On March 30, 2019, Ondas Networks entered into an Amendment to further amend the February 2014 Financing Agreement in the original principal amount of $660,000, to transfer all accrued and unpaid interest through March 30, 2019 to principal, and to extend the maturity date to April 30, 2019. At March 31, 2019 and December 31, 2018, the outstanding balance of the February 2014 Financing Agreement was $981,873 and $957,925, respectively. The form of Amendment is filed herewith as Exhibit 10.0.

 

 

 

Private Placement Notes

 

On March 30, 2019, Ondas Networks entered into Amendments to further amend the December 2015 Private Placement Notes in the original aggregated principal amount of $325,000, and the Private Placement Notes from between February and July 2016 in the original aggregated principal amount of $925,000, to transfer all accrued and unpaid interest through March 30, 2019 to principal, and to extend the maturity dates to June 30, 2019. At March 31, 2019 and December 31, 2018, the outstanding balances of the Private Placement Notes were $1,377,274 and $1,343,682, respectively.
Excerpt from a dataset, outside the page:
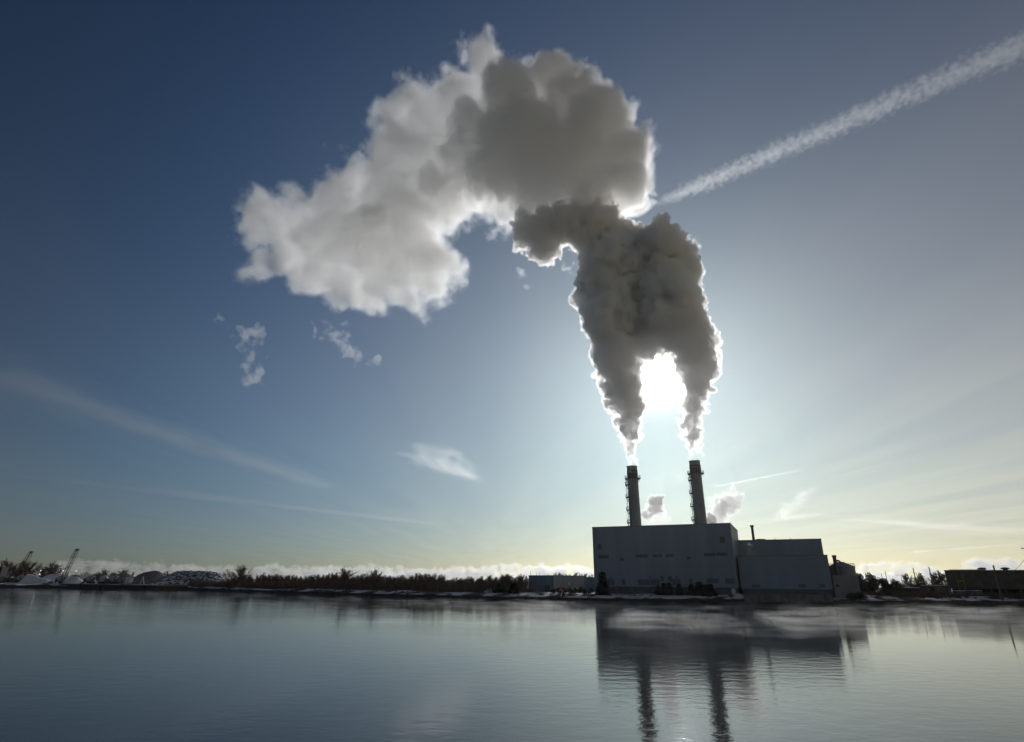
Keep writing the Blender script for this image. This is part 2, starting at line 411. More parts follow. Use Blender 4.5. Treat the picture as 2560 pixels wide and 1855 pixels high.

The form of Amendment is filed herewith as Exhibit 10.0.

 

The notes payable and other financing agreements described in this report are not transactions with related persons requiring disclosure under Item 404 of Regulation S-K.

 

Item 9.01. Financial Statements and Exhibits.

 

(d)        Exhibits.

 

Exhibit
Number
  Description
     
10.0   Form of Amendment*

 

 

*Filed herewith

 

3  

 

SIGNATURES

 

Pursuant to the requirements of the Securities Exchange Act of 1934, the registrant has duly caused this report to be signed on its behalf by the undersigned hereunto duly authorized.

 

Date: April 4, 2019 ONDAS HOLDINGS INC.
     
  By: /s/ Eric Brock
    Eric Brock
    Chief Executive Officer

 

4  

 

Exhibit 10.0

 

Amendment

 

This agreement made as of this _____ day of March 2019 by and between Ondas Networks Inc. (the “Company”) and the undersigned lender (‘Lender”).

 

Whereas the Company is indebted to the Lender for certain loan principle and interest pursuant to certain loan agreements and notes as amended (“Loan”); and

 

Whereas the Parties wish to amend certain terms respecting the Loan.

 

It is hereby agreed:

 

1. All principal and interest outstanding under any and all Loans made by the Lender to the Company and subsequently accruing through to March 30, 2019 shall be defined as and constitute the new principal amount of Lender’s Loans to the Company (“New Loan Principal”).

 

2. The New Loan Principal shall be payable in full on June 30, 2019 together with interest thereon, or at any time earlier in whole or part at Company’s discretion without notice or bonus.

 

3. All other terms of the Loan shall continue.

 

Ondas Networks Inc.   Lender     
           
By:          
           
Name: Eric Brock, CEO        

 

Accepted and approved by Ondas Networks on March 30, 2019.